About a year ago I received one of those pleas that are commonplace in our hyper connected cyber world. A friend wanted me to sign an online petition condemning Barack Obama for allowing the return of horsemeat for American consumption. As always when I get these things, I take them seriously, even when they’re laughable—which this one was not, but it was confounding. It was hard for me to believe that with all the trouble Obama had on his hands that he would want to be stirring up the wrath of animal lovers. So I turned to Snopes as I often do when something comes through the intertubes and starts to stink up my computer. And indeed, Obama had signed a bill stripping away a long-standing US ban on slaughtering horses for human consumption. But as always in law and politics, nothing is as simple as it seems. The amendment to ban the practice was stripped out of a huge spending bill, a legislative maneuver employed whenever some cowardly or conniving member of Congress wants to slip something by the voters. You attach your pet (read: purchased) cause to a much larger and complex bill that has already consumed enormous amounts of time and energy to assemble and you dare anyone to undo it to stop you…even the President. So my friend had the facts only as straight as time and patience with the political system allows. When I tried to point out to her that Obama was merely signing an omnibus-spending bill that dealt with horse slaughter in the most tangential way, she wouldn’t hear of it. “This happened on Obama’s watch!” was her reply.

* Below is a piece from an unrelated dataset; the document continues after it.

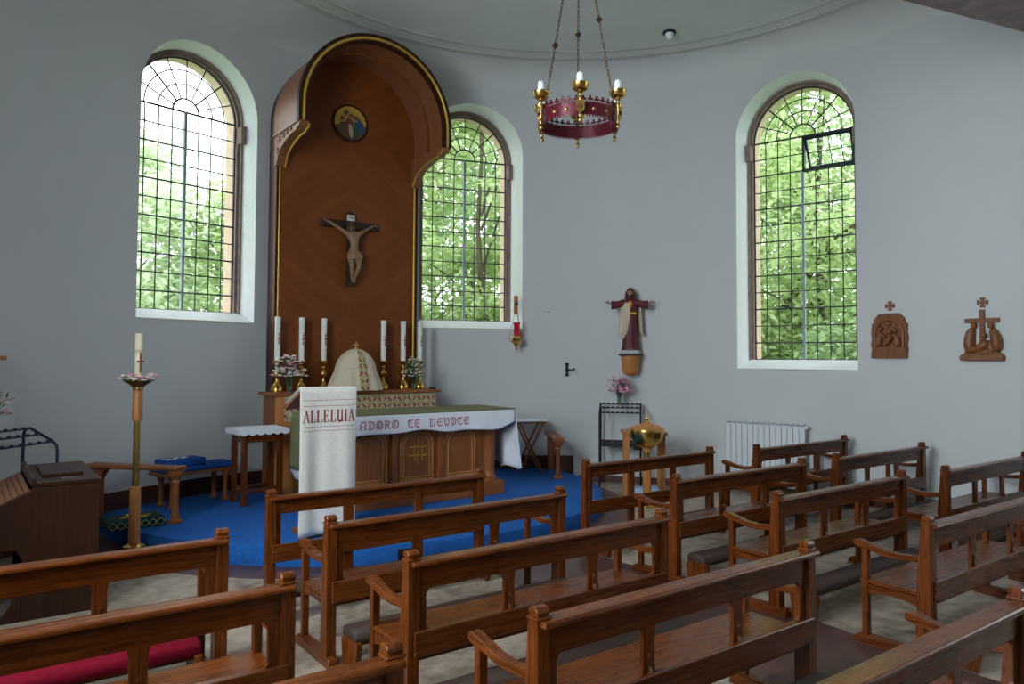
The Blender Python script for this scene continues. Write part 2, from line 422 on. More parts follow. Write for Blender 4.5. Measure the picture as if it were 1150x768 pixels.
# floor
struct(MB().box(XL-0.3, XR+0.3, YB-0.2, CY+R+0.3, -0.1, 0).build('floor', 'floor_lino'))
PCX, PCY, PR, PZ = 4.36, 9.15, 3.08, 0.19
def arcpts(r, n=64):
    out = []
    for i in range(n+1):
        a = PI + PI*i/n
        out.append((PCX+r*math.cos(a), PCY+r*math.sin(a)))
    return out
def inwall(x, y, m=0.02):
    d = Vector((x-CX, y-CY)); L = R-m
    if y > CY and d.length > L: d = d*(L/d.length); return (CX+d.x, CY+d.y)
    return (x, y)
def platform_outline(r):
    a = arcpts(r)
    t0 = math.atan2(a[-1][0]-CX, a[-1][1]-CY); t1 = math.atan2(a[0][0]-CX, a[0][1]-CY)
    back = [(CX+(R-0.005)*math.sin(t0+(t1-t0)*i/40), CY+(R-0.005)*math.cos(t0+(t1-t0)*i/40)) for i in range(41)]
    return [inwall(*p, 0.005) for p in a]+back
mb = MB(); mb.prism(platform_outline(PR), 'xy', -0.02, PZ)
struct(mb.build('platform', 'carpet_blue', smooth=30, bevel=0.02, segs=2))
mb = MB(); mb.prism([inwall(*p, 0.01) for p in arcpts(PR+0.36)], 'xy', -0.01, 0.004)
struct(mb.build('floor_band', 'lino_maroon'))
struct(MB().prism([(3.80, 5.0), (3.86, 5.6), (4.05, 5.9), (4.9, 5.9), (5.0, 5.5), (5.04, 5.0), (5.10, 3.4), (5.02, 2.4), (5.0, YB), (3.8, YB)], 'xy', -0.01, 0.003).build('floor_aisle', 'lino_maroon'))
tag(MB().box(0.98, 1.95, 7.45, 8.12, 0, 0.008).build('carpet_mat', 'carpet_blue', bevel=0.003), 'flat blue carpet mat on the floor under the tall paschal candle', 'mat')
# skirting following the apse
def skirt(name, s0, s1, z0, z1, mat='skirting', d=0.02):
    rows = []; n = max(2, int((s1-s0)/0.1))
    for i in range(n+1):
        p, nn, t = wp(s0+(s1-s0)*i/n)
        q = p-nn*d; rows.append([(p.x, p.y, z0), (q.x, q.y, z0), (q.x, q.y, z1), (p.x, p.y, z1)])
    return struct(MB().loft(rows).build(name, mat, smooth=25))
tA = math.radians(-38); tB = math.radians(40.4)
skirt('baseboard_apse', tA*R, tB*R, PZ-0.19, PZ+0.20)
skirt('baseboard_right', tB*R, S_END, 0, 0.09)
skirt('baseboard_left', -S_END, tA*R, 0, 0.14)
# transverse beam
struct(MB().prism([(2.30, 5.2), (3.03, 5.2), (3.03, 6.5), (2.30, 6.5)], 'yz', XL-0.0, XR+0.1, Matrix.Translation((8.2, 3.03, 0)) @ Matrix.Rotation(math.radians(-13.5), 4, 'Z') @ Matrix.Translation((-8.2, -3.03, 0))).build('ceiling_beam', 'beam_paint', bevel=0.01))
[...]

I understood the frustration in that reply, but was dismayed nonetheless. If the goal was to vent against Obama…well, mission accomplished as they say. But if the goal is to get something done...if you really want to save horses and stop the US from engaging in human consumption of horsemeat, you get the name of the Congressional representative responsible for stripping the ban out of the bill and go after his or her little local ass (save your President hunting for the big stuff—joblessness, homelessness, war on civilians, human torture). Rally your animal-loving friends to your cause. Circulate petitions and letters. Make the hard-won democractic process work for you.
Most importantly, let your kids watch you…give them a lesson in democracy they may never get at school. Send them off into the world fired up with the notion that they can fight city hall. You can’t give your children a more valuable gift. Trust me. I know.